President Donald Trump talks with Attorney General William Barr during the 38th Annual National Peace Officers’ Memorial Service at the U.S. Capitol, Wednesday, May 15, 2019, in Washington.

With his vow to determine whether federal law enforcement personnel “put their thumb on the scale,” Attorney General William Barr sent a couple of unmistakable messages to the American people he’s supposed to be serving.

One, he thinks they’re dumb enough not to believe their own eyes. Two, they don’t matter to him — he’s focused on one person only, and that’s President Donald Trump.

Oh, there’s a thumb on the scale, all right. It’s Barr’s, and he’s been pressing down with all of his considerable weight to help Trump conceal his actions and duck accountability.

He’s fighting against testifying in Congress to the point of exposing himself to a possible contempt charge. He’s aiding the White House’s efforts to shield the unredacted version of special counsel Robert Mueller’s report on Russian interference in the 2016 presidential election. He went all-in for Trump with his sanitized and misleading four-page summary of the report. He’s become such a disciple for Trump’s political agenda that he uses the president’s language and adopted pages from his playbook, like appearing on Fox News but avoiding other media.

“In Barr, Trump has found his champion and advocate,” read the headline of an Associated Press analysis piece from this past weekend.

Quite accurate. But it’s not good at all.

It would be one thing if the role of the attorney general were to serve as the president’s personal lawyer.

It’s not. The AG is supposed to serve all Americans, not just the one who happens to be occupying the Oval Office.

Yes, the AG is a member of the president’s Cabinet, but his or her primary responsibility is to enforce the nation’s laws and help maintain the justice system’s integrity. It’s a balancing act.

But Barr has repeatedly proven that he’s tilting the Justice Department in favor of the president, not the American people.

He’s merely become one of the many bobblehead drones in Trump’s administration, who carry out the president’s whims without question regardless of their consequences.

Barr’s “thumb” comment was like a sleight-of-hand move from a third-rate magic show, aimed at diverting the audience’s attention away from his own actions.

If there had been a “thumb on the scale” against Trump during the early goings of the investigation, then why would former FBI Director James Comey have announced the reopening of the Clinton email investigation days before the election — and, let’s recall, right after Trump imploded in his disastrous final debate with Clinton? If anybody was being disadvantaged as part of some government operation, it was Clinton.

But in any event, Barr is doing exactly what he putatively decries by going all-in for Trump.

He’s shown that he’s not about to follow the example of his predecessor, Jeff Sessions, by letting little things like integrity, morality and sense of duty cloud his thinking. Sessions balanced his responsibility to the American people by recusing himself from the Mueller investigation, and look where it got him.

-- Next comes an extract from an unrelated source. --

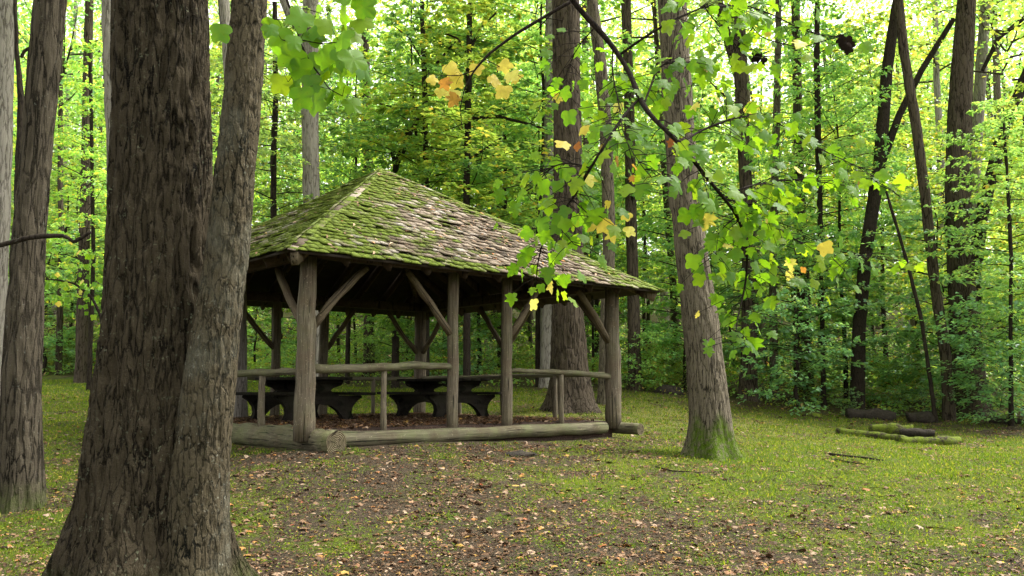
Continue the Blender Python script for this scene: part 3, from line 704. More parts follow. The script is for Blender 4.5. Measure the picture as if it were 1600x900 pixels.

Barr, on the other hand, seems to seek Trump’s approval like a hunting dog seeks pats on the head. He hit the ground running by not only defending Trump’s outrageous emergency declaration for border wall funding but by publicly supporting it, and he’s been at it ever since.

Now, he’s reached out to a number of officials — CIA Director Gina Haspel, FBI Director Christopher Wray, Director of National Intelligence Dan Coats and at least one U.S. attorney — to lay the groundwork for his investigation into whether “spying” was going on during the early goings of the Russia probe.

Apparently, his campaign for Trump’s affection has paid off. The AP reported that Trump has told “close confidants that he ‘finally’ had ‘my attorney general.’ ”

“My” attorney general. That characterization would be highly disturbing regardless of whether it were made by a Republican or Democratic president.

But coming from a would-be autocrat who has displayed contempt for the oversight powers of Congress and the courts, it’s an especially bright red flag.

This attorney general must be watched very closely.